2012-05-26 / News

Trustees still seeking details on Thornwood Drive project

By Scott Rawdon

UNION TOWNSHIP – Trustees are still unsure of how much the township is responsible for a Thornwood Drive repaving project. “We’re willing to pay our share, but how do we know what’s our share?” said Trustee Rick Black.

The Thornwood Drive Paving Project, to be completed summer 2013, is a joint venture between Heath, Union Township, Newark, and Licking County. According to a memo from Heath Division of Building and Zoning Chief John Groff to Union Township Administrator Paula Greene, the current cost estimate for the project is approximately $487,000. Federal funding will provide $294,000 and Heath is seeking $193,000 from the Ohio Public Works Commission.

OPWC grant applications require all participating entities to sign a cooperative agreement. Should the construction bid exceed the amount of federal and OPWC funding, or change orders drive the cost above the funded amount, the participating entities will have to make up the difference. Groff’s memo sets the responsibility percentages at: Heath - 58 percent, Union Township - 36 percent, Newark - five percent, and Licking County - one percent.
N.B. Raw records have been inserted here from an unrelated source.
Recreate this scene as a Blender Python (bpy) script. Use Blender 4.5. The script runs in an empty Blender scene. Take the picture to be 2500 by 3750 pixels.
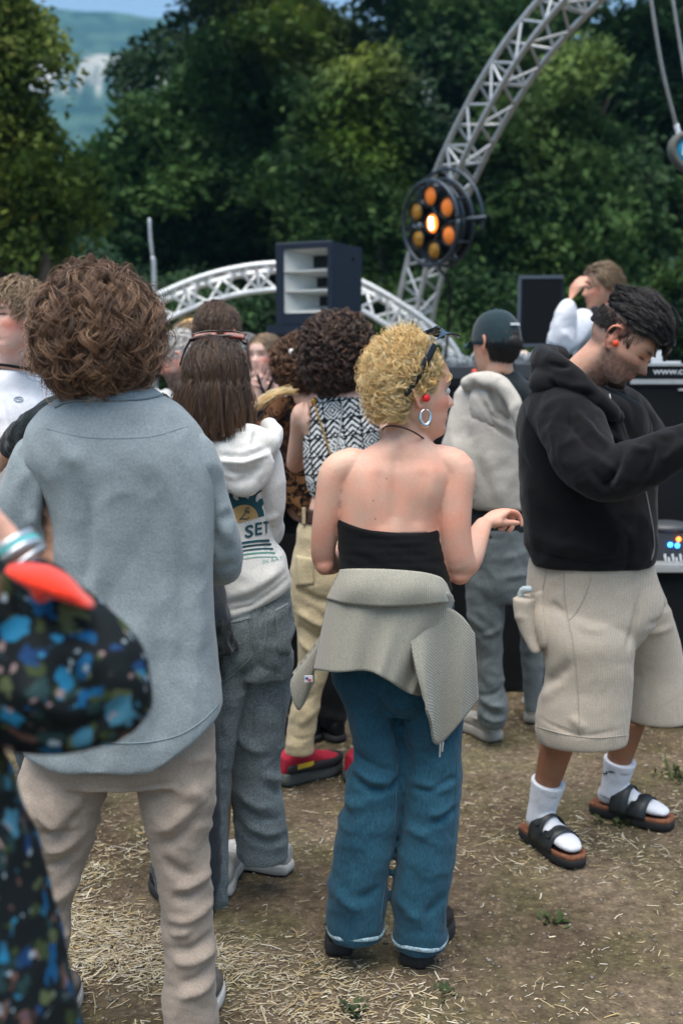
import bpy, math, random
import numpy as np
from mathutils import Vector, Matrix
from mathutils.bvhtree import BVHTree

scene = bpy.context.scene
COL = scene.collection
R = math.radians

# ------------------------------------------------------------------ camera, sky, sun, exposure
CAM_H, PITCH, FPX, CX, CY = 1.56, R(7.53), 4167.0, 1250.0, 1875.0
cam = bpy.data.cameras.new('camera')
cam.sensor_fit = 'VERTICAL'
cam.sensor_width = 24.0
cam.sensor_height = 36.0
cam.lens = FPX / 3750.0 * 36.0
cam.clip_start, cam.clip_end = 0.05, 4000.0
cam.dof.use_dof = True
cam.dof.focus_distance = 2.82
cam.dof.aperture_fstop = 2.7
camo = bpy.data.objects.new('camera', cam)
COL.objects.link(camo)
camo.location = (0, 0, CAM_H)
camo.rotation_euler = (R(90) - PITCH, 0, 0)
scene.camera = camo

world = bpy.data.worlds.new('World')
scene.world = world
world.use_nodes = True
wt = world.node_tree
for n in list(wt.nodes):
    wt.nodes.remove(n)
sky = wt.nodes.new('ShaderNodeTexSky')
sky.sky_type = 'NISHITA'
sky.sun_disc = False
SUN_EL, SUN_AZ = R(74), R(200)          # azimuth clockwise from +Y: high, behind the camera
sky.sun_elevation = SUN_EL
sky.sun_rotation = SUN_AZ
sky.altitude = 500
sky.air_density = 1.0
sky.dust_density = 5.0
sky.ozone_density = 1.0
bg = wt.nodes.new('ShaderNodeBackground')
bg.inputs['Strength'].default_value = 0.085
wo = wt.nodes.new('ShaderNodeOutputWorld')
wt.links.new(sky.outputs[0], bg.inputs[0])
wt.links.new(bg.outputs[0], wo.inputs[0])

sun = bpy.data.lights.new('sun', 'SUN')
sun.energy = 1.5
sun.angle = R(60)
sun.color = (1.0, 0.95, 0.88)
suno = bpy.data.objects.new('sun', sun)
COL.objects.link(suno)
sd = Vector((math.sin(SUN_AZ) * math.cos(SUN_EL), math.cos(SUN_AZ) * math.cos(SUN_EL), math.sin(SUN_EL)))
suno.rotation_euler = sd.to_track_quat('Z', 'Y').to_euler()
suno.location = (0, 0, 30)

scene.view_settings.view_transform = 'Standard'
scene.view_settings.look = 'None'
scene.view_settings.exposure = 1.58
scene.view_settings.gamma = 1.0
scene.view_settings.use_curve_mapping = False
scene.cycles.max_bounces = 6
scene.cycles.diffuse_bounces = 2
scene.cycles.transparent_max_bounces = 6

# ------------------------------------------------------------------ helpers: where things stand
cp, sp_ = math.cos(PITCH), math.sin(PITCH)
def ray(px, py):
    a, b = (px - CX) / FPX, -(py - CY) / FPX
    return np.array([a, cp + b * sp_, -sp_ + b * cp])
def W(px, py, Y):
    """the point at distance Y in front of the camera seen at photo coordinates"""
    d = ray(px, py)
    return np.array([0, 0, CAM_H]) + d * (Y / d[1])
def G(px, py):
    """the ground point seen at photo coordinates"""
    d = ray(px, py)
    return np.array([0, 0, CAM_H]) + d * (CAM_H / -d[2])
def mpp(py, Y):
    return W(1, py, Y)[0] - W(0, py, Y)[0]

rng = np.random.default_rng(7)

# ------------------------------------------------------------------ noise (numpy Perlin)
_perm = np.random.default_rng(3).permutation(256)
_perm = np.concatenate([_perm, _perm, _perm])
_gr = np.random.default_rng(4).normal(size=(256, 3))
_gr /= np.linalg.norm(_gr, axis=1)[:, None]
def perlin(p):
    p = np.asarray(p, float)
    i = np.floor(p).astype(int)
    f = p - i
    i &= 255
    u = f * f * f * (f * (f * 6 - 15) + 10)
    out = 0
    for dx in (0, 1):
        for dy in (0, 1):
            for dz in (0, 1):
                h = _perm[_perm[_perm[i[:, 0] + dx] + i[:, 1] + dy] + i[:, 2] + dz]
                g = _gr[h]
                d = f - np.array([dx, dy, dz])
                w = (u[:, 0] if dx else 1 - u[:, 0]) * (u[:, 1] if dy else 1 - u[:, 1]) * (u[:, 2] if dz else 1 - u[:, 2])
                out = out + w * (g * d).sum(1)
    return out
def fbm(p, o=3):
    a, s, t = 1.0, 1.0, 0
    for k in range(o):
        t = t + a * perlin(p * s + 17.3 * k)
        a *= .5; s *= 2.03
    return t

# ------------------------------------------------------------------ helpers: shape
def cr(a, k):
    """Catmull-Rom through the rows of a, k steps per span"""
    a = np.asarray(a, float)
    if k <= 1 or len(a) < 3:
        if len(a) < 3 and k > 1:
            t = np.linspace(0, 1, k + 1)[:, None]
            return a[0] * (1 - t) + a[1] * t
        return a
    e = np.vstack([2 * a[0] - a[1], a, 2 * a[-1] - a[-2]])
    out = []
    for i in range(1, len(e) - 2):
        p0, p1, p2, p3 = e[i - 1:i + 3]
        for j in range(k):
            t = j / k
            out.append(.5 * (2 * p1 + (p2 - p0) * t + (2 * p0 - 5 * p1 + 4 * p2 - p3) * t * t + (3 * p1 - p0 - 3 * p2 + p3) * t ** 3))
    out.append(a[-1])
    return np.array(out)
def unit(v):
    v = np.asarray(v, float)
    return v / (np.linalg.norm(v, axis=-1, keepdims=True) + 1e-12)

class Geo:
    def __init__(s):
        s.v, s.f, s.n = [], [], 0
    def add(s, v, f):
        v = np.asarray(v, float)
        s.v.append(v)
        s.f.extend([tuple(int(i) + s.n for i in q) for q in f])
        s.n += len(v)
        return s
    def rings(s, P, cap=True):
        """closed tube through rings P (n, m, 3)"""
        P = np.asarray(P)
        n, m = P.shape[:2]
        v = P.reshape(-1, 3)
        f = []
        for i in range(n - 1):
            for j in range(m):
                k = (j + 1) % m
                f.append((i * m + j, i * m + k, (i + 1) * m + k, (i + 1) * m + j))
        if cap:
            v = np.vstack([v, P[0].mean(0), P[-1].mean(0)])
            for j in range(m):
                k = (j + 1) % m
                f.append((n * m, k, j))
                f.append((n * m + 1, (n - 1) * m + j, (n - 1) * m + k))
        return s.add(v, f)
    def loft(s, C, U, V, ru, rv, m=24, ex=2.0, k=3):
        """elliptic rings: centres C, axes U/V (n,3 or 3), radii ru/rv"""
        n = len(C)
        U = np.broadcast_to(U, (n, 3)); V = np.broadcast_to(V, (n, 3))
        rows = np.hstack([np.asarray(C, float), U, V, np.reshape(ru, (n, 1)), np.reshape(rv, (n, 1))])
        rows = cr(rows, k)
        th = np.linspace(0, 2 * math.pi, m, endpoint=False)
        c, q = np.cos(th), np.sin(th)
        c = np.sign(c) * np.abs(c) ** (2 / ex); q = np.sign(q) * np.abs(q) ** (2 / ex)
        P = rows[:, None, 0:3] + rows[:, None, 3:6] * (rows[:, None, 9:10] * c[None, :, None]) + rows[:, None, 6:9] * (rows[:, None, 10:11] * q[None, :, None])
        return s.rings(P)
    def tube(s, pts, r, m=14, k=4, side=(1, 0, .1), cap=True, round_=True):
        """round or flattened tube: r scalars or (across, through)"""
        pts = np.asarray(pts, float)
        r = np.asarray(r, float)
        if r.ndim == 0:
            r = np.full(len(pts), float(r))
        if r.ndim == 1:
            r = np.stack([r, r], 1)
        q = cr(np.hstack([pts, r]), k)
        p, r = q[:, :3], q[:, 3:]
        t = unit(np.gradient(p, axis=0))
        if round_:          # rounded ends
            e0 = np.array([.35, .75]); off = np.array([.93, .62])
            p = np.vstack([p[0] - t[0] * r[0].mean() * off[:, None] * .8, p, (p[-1] + t[-1] * r[-1].mean() * off[::-1, None] * .8)])
            r = np.vstack([r[0] * e0[:, None], r, r[-1] * e0[::-1, None]])
            t = np.vstack([t[:1], t[:1], t, t[-1:], t[-1:]])
        sd_ = np.asarray(side, float)
        U = unit(sd_ - t * (t @ sd_)[:, None])
        V = np.cross(t, U)
        th = np.linspace(0, 2 * math.pi, m, endpoint=False)
        P = p[:, None] + U[:, None] * (r[:, 0, None, None] * np.cos(th)[None, :, None]) + V[:, None] * (r[:, 1, None, None] * np.sin(th)[None, :, None])
        return s.rings(P, cap)
    def ell(s, c, r, M=None, n=14, m=20):
        c = np.asarray(c, float)
        r = np.broadcast_to(np.asarray(r, float), 3)
        ph = np.linspace(0.12, math.pi - .12, n)
        th = np.linspace(0, 2 * math.pi, m, endpoint=False)
        P = np.stack([np.sin(ph)[:, None] * np.cos(th), np.sin(ph)[:, None] * np.sin(th), np.cos(ph)[:, None] * np.ones(m)], -1)[::-1] * r
        if M is not None:
            P = P @ np.asarray(M)[:3, :3].T
        return s.rings(P + c)
    def box(s, c, d, M=None, bev=0):
        x, y, z = np.asarray(d, float) / 2
        v = np.array([(a * x, b * y, e * z) for a in (-1, 1) for b in (-1, 1) for e in (-1, 1)])
        if M is not None:
            v = v @ np.asarray(M)[:3, :3].T
        return s.add(v + np.asarray(c), [(0, 1, 3, 2), (4, 6, 7, 5), (0, 4, 5, 1), (2, 3, 7, 6), (0, 2, 6, 4), (1, 5, 7, 3)])
    def rows(s, Y, rows, ratio=.9, m=28, ex=2.0, k=4, tilt=0.0):
        """horizontal rings from photo rows (py, xleft, xright[, dY[, ratio]]) of a body at distance Y"""
        C, a, b = [], [], []
        for r in rows:
            dy = r[3] if len(r) > 3 else 0
            q = r[4] if len(r) > 4 else ratio
            l, h = W(r[1], r[0], Y + dy), W(r[2], r[0], Y + dy)
            C.append((l + h) / 2); w = (h[0] - l[0]) / 2
            a.append(w); b.append(w * q)
        return s.loft(C, (1, 0, 0), (0, 1, 0), a, b, m, ex, k)
    def verts(s):
        return np.vstack(s.v)

def link(o, parent=None):
    COL.objects.link(o)
    if parent is not None:
        o.parent = parent
    return o
def mesh_from(name, v, f, smooth=True):
    me = bpy.data.meshes.new(name)
    me.from_pydata(np.asarray(v).tolist(), [], f)
    if smooth:
        me.shade_smooth()
    me.update()
    return me
def obj(name, g, mat, parent=None, smooth=True, loc=None):
    me = mesh_from(name, g.verts(), g.f, smooth) if isinstance(g, Geo) else g
    if mat is not None:
        me.materials.append(mat)
    o = link(bpy.data.objects.new(name, me))
    if parent is not None:
        put(o, parent)
    return o
def world_of(o):
    m = o.matrix_basis.copy()
    return m if o.parent is None else world_of(o.parent) @ o.matrix_parent_inverse @ m
def put(o, parent):
    """parent o and keep it where it stands"""
    o.parent = parent
    o.matrix_parent_inverse = world_of(parent).inverted()
def tag(o, label, cat=None, group=None, kind=None):
    if label: o['label'] = label
    if cat: o['category'] = cat
    if group: o['group'] = group
    if kind: o['kind'] = kind
    return o
def thing(name, label, cat, loc=(0, 0, 0), group=None):
    o = link(bpy.data.objects.new(name, None))
    o.empty_display_size = .2
    o.location = tuple(float(x) for x in loc)
    return tag(o, label, cat, group)

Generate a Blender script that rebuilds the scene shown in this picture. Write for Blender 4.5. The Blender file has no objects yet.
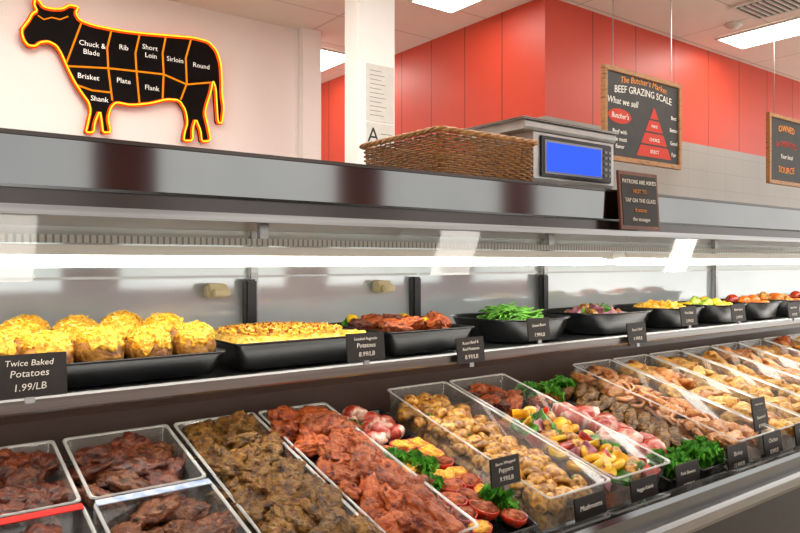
import bpy, bmesh, math, random
from mathutils import Vector, Matrix, noise, Euler
random.seed(7)
R=random.random
def ru(a,b): return a+(b-a)*random.random()
H=1.2
sc=bpy.context.scene
COL=sc.collection
try: sc.view_settings.view_transform='Standard'
except Exception: pass

# ------------------------------------------------------------ helpers
def lin(c):
    if isinstance(c,str):
        c=c.lstrip('#'); c=[int(c[i:i+2],16)/255 for i in (0,2,4)]
    return tuple((x/12.92 if x<=.04045 else ((x+.055)/1.055)**2.4) for x in c[:3])+(1,)
def newmat(name):
    m=bpy.data.materials.new(name); m.use_nodes=True
    nt=m.node_tree; nt.nodes.clear()
    out=nt.nodes.new('ShaderNodeOutputMaterial')
    return m,nt,out
def mat(name,cols,scale=20,rough=.5,metal=0,bump=0,bscale=None,spec=.5,emis=0,rand=0,coat=0,pos=None,stretch=(1,1,1)):
    m,nt,out=newmat(name); N=nt.nodes; L=nt.links
    b=N.new('ShaderNodeBsdfPrincipled'); L.new(b.outputs[0],out.inputs[0])
    b.inputs['Roughness'].default_value=rough; b.inputs['Metallic'].default_value=metal
    b.inputs['Specular IOR Level'].default_value=spec
    b.inputs['Coat Weight'].default_value=coat
    b.inputs['Coat Roughness'].default_value=.15
    if isinstance(cols,str): cols=[cols]
    tc=N.new('ShaderNodeTexCoord'); mp=N.new('ShaderNodeMapping'); mp.inputs['Scale'].default_value=stretch
    L.new(tc.outputs['Object'],mp.inputs[0])
    n=N.new('ShaderNodeTexNoise'); n.inputs['Scale'].default_value=scale; n.inputs['Detail'].default_value=4
    L.new(mp.outputs[0],n.inputs['Vector'])
    cr=N.new('ShaderNodeValToRGB'); L.new(n.outputs['Fac'],cr.inputs[0])
    e=cr.color_ramp.elements
    if len(cols)==1: cols=[cols[0],cols[0]]
    k=len(cols)
    pos=pos or [.32+.36*i/(k-1) for i in range(k)]
    e[0].position=pos[0]; e[0].color=lin(cols[0]); e[1].position=pos[-1]; e[1].color=lin(cols[-1])
    for i in range(1,k-1):
        x=e.new(pos[i]); x.color=lin(cols[i])
    csock=cr.outputs[0]
    if rand:
        oi=N.new('ShaderNodeObjectInfo'); mr=N.new('ShaderNodeMapRange')
        mr.inputs[3].default_value=1-rand; mr.inputs[4].default_value=1+rand
        L.new(oi.outputs['Random'],mr.inputs[0])
        hs=N.new('ShaderNodeHueSaturation'); L.new(mr.outputs[0],hs.inputs['Value']); L.new(csock,hs.inputs['Color']); csock=hs.outputs[0]
    L.new(csock,b.inputs['Base Color'])
    if emis:
        L.new(csock,b.inputs['Emission Color']); b.inputs['Emission Strength'].default_value=emis
    if bump:
        n2=N.new('ShaderNodeTexNoise'); n2.inputs['Scale'].default_value=bscale or scale*2; n2.inputs['Detail'].default_value=5
        L.new(mp.outputs[0],n2.inputs['Vector'])
        bp=N.new('ShaderNodeBump'); bp.inputs['Strength'].default_value=bump; bp.inputs['Distance'].default_value=.01
        L.new(n2.outputs['Fac'],bp.inputs['Height']); L.new(bp.outputs[0],b.inputs['Normal'])
    return m
def seammat(name,cols,axes,rough=.5,line='#7a2018',width=.008,spec=.5):
    """panelled surface: seams every `spacing` metres along axes [(axis,spacing,offset)]"""
    m=mat(name,cols,scale=1.2,rough=rough,spec=spec); nt=m.node_tree; N=nt.nodes; L=nt.links
    b=[x for x in N if x.type=='BSDF_PRINCIPLED'][0]; src=b.inputs['Base Color'].links[0].from_socket
    tc=N.new('ShaderNodeTexCoord'); sp=N.new('ShaderNodeSeparateXYZ'); L.new(tc.outputs['Object'],sp.inputs[0])
    last=None
    for ax,s,off in axes:
        a=N.new('ShaderNodeMath'); a.operation='SUBTRACT'; a.inputs[1].default_value=off; L.new(sp.outputs[ax],a.inputs[0])
        f=N.new('ShaderNodeMath'); f.operation='FLOORED_MODULO'; f.inputs[1].default_value=s; L.new(a.outputs[0],f.inputs[0])
        g=N.new('ShaderNodeMath'); g.operation='LESS_THAN'; g.inputs[1].default_value=width; L.new(f.outputs[0],g.inputs[0])
        if last:
            mx=N.new('ShaderNodeMath'); mx.operation='MAXIMUM'; L.new(last.outputs[0],mx.inputs[0]); L.new(g.outputs[0],mx.inputs[1]); last=mx
        else: last=g
    mix=N.new('ShaderNodeMix'); mix.data_type='RGBA'; L.new(last.outputs[0],mix.inputs[0]); L.new(src,mix.inputs[6]); mix.inputs[7].default_value=lin(line)
    L.new(mix.outputs[2],b.inputs['Base Color'])
    return m
def clear(name,tint='#f4f8f8',diff=0.0,dcol='#ffffff',base=.04,rough=.03,refl=1.0):
    m,nt,out=newmat(name); N=nt.nodes; L=nt.links
    t=N.new('ShaderNodeBsdfTransparent'); t.inputs[0].default_value=lin(tint)
    g=N.new('ShaderNodeBsdfGlossy'); g.inputs['Roughness'].default_value=rough
    f=N.new('ShaderNodeLayerWeight'); f.inputs[0].default_value=.5
    pw=N.new('ShaderNodeMath'); pw.operation='POWER'; pw.inputs[1].default_value=5; L.new(f.outputs['Facing'],pw.inputs[0])
    mu=N.new('ShaderNodeMath'); mu.operation='MULTIPLY_ADD'; mu.inputs[1].default_value=refl*(1-base); mu.inputs[2].default_value=base*refl; L.new(pw.outputs[0],mu.inputs[0])
    mx=N.new('ShaderNodeMixShader'); L.new(mu.outputs[0],mx.inputs[0]); L.new(t.outputs[0],mx.inputs[1]); L.new(g.outputs[0],mx.inputs[2])
    if diff:
        d=N.new('ShaderNodeBsdfDiffuse'); d.inputs[0].default_value=lin(dcol)
        m2=N.new('ShaderNodeMixShader'); m2.inputs[0].default_value=diff; L.new(mx.outputs[0],m2.inputs[1]); L.new(d.outputs[0],m2.inputs[2]); mx=m2
    L.new(mx.outputs[0],out.inputs[0]); return m
def emit(name,col,s):
    m,nt,out=newmat(name); e=nt.nodes.new('ShaderNodeEmission'); e.inputs[0].default_value=lin(col); e.inputs[1].default_value=s
    nt.links.new(e.outputs[0],out.inputs[0]); return m

def wm(o):
    M=o.matrix_basis.copy(); 
    while o.parent:
        M=o.parent.matrix_basis @ o.matrix_parent_inverse @ M; o=o.parent
    return M
def link(name,me,parent=None,local=False):
    o=bpy.data.objects.new(name,me); COL.objects.link(o)
    if parent:
        o.parent=parent
        if not local: o.matrix_parent_inverse=wm(parent).inverted()
    return o
def tag(o,label,cat,group=None,kind=None):
    o['label']=label; o['category']=cat
    if group: o['group']=group
    if kind: o['kind']=kind
    return o
def struct(o): o['kind']='structure'; return o
def empty(name,loc):
    o=bpy.data.objects.new(name,None); o.empty_display_size=.05; o.location=loc; COL.objects.link(o); return o
def mesh(name,vs,fs,mats,smooth=False,mi=None,recalc=True):
    me=bpy.data.meshes.new(name); me.from_pydata([tuple(v) for v in vs],[],fs); 
    if not isinstance(mats,(list,tuple)): mats=[mats]
    for m in mats: me.materials.append(m)
    if recalc:
        bm=bmesh.new(); bm.from_mesh(me); bmesh.ops.recalc_face_normals(bm,faces=bm.faces); bm.to_mesh(me); bm.free()
    if mi: 
        for p,i in zip(me.polygons,mi): p.material_index=i
    if smooth:
        for p in me.polygons: p.use_smooth=True
    return me
def boxmesh(name,x0,x1,y0,y1,z0,z1,m,bev=0):
    bm=bmesh.new(); bmesh.ops.create_cube(bm,size=1)
    for v in bm.verts: v.co=Vector(((x0+x1)/2+v.co.x*(x1-x0),(y0+y1)/2+v.co.y*(y1-y0),(z0+z1)/2+v.co.z*(z1-z0)))
    if bev: bmesh.ops.bevel(bm,geom=bm.edges[:],offset=bev,segments=2,affect='EDGES')
    me=bpy.data.meshes.new(name); bm.to_mesh(me); bm.free(); me.materials.append(m); return me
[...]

Black said he believes the township is responsible for the section of Thornville Drive near the railroad track, but Heath and Newark annexations have raised questions as to how much of the road remains in an unincorporated area. Some of the road, Black believes, is half in an unincorporated area and half in Heath or Newark.

Black isn’t alone in confusion.

“At this time, we’re still trying to figure that out,” said Heath Assistant Building and Zoning Chief Eddie Hunt. “We’re meeting next week to discuss it.” He said representatives from Union Township, Heath, Newark, and Licking County will likely meet Wednesday, at a time and place to be determined, to decide who’s responsible for which sections of Thornwood Drive. Hunt said it’s definitely in everyone’s best interest to take the time necessary to determine the road’s jurisdictions. “We’d rather measure twice and cut once,” he said.

In other township news:

• Black said trustees are trying to determine how much salt, if any, the township must purchase to retain its contract with Cargill, the township’s road salt supplier. “We’ve got darn near a year’s worth on hand,” he said. Black said the township has roughly 700 tons available. “Most years, 800 tons will do the job,” he said.

Previously, Black said the unseasonably warm winter has left the township with 400 tons of extra salt. He said that every year the township contracts for 800 tons of salt based on average usage. He said the township is sending out bids to construct a salt storage structure near the Union Township Complex. Previously, Trustee President John Slater estimated the a structure would cost between $15,000 and $25,000.

He said Tuesday that there are some companies ODOT won’t work with, which narrows the choice of contractors. Slater said he hopes to have the bids back in by the end of June.

• Black said Union Township may eligible for grant funding to tear down empty, uninhabitable homes. Ohio was awarded $75 million, through a Moving Ohio Forward Grant program, of which Licking County received $1,029,355, to be used toward demolishing uninhabitable abandoned residences. The City of Newark is administrating the grant. He said Township Administrator Paula Greene will see if there are any empty Union Township homes that would qualify for the program.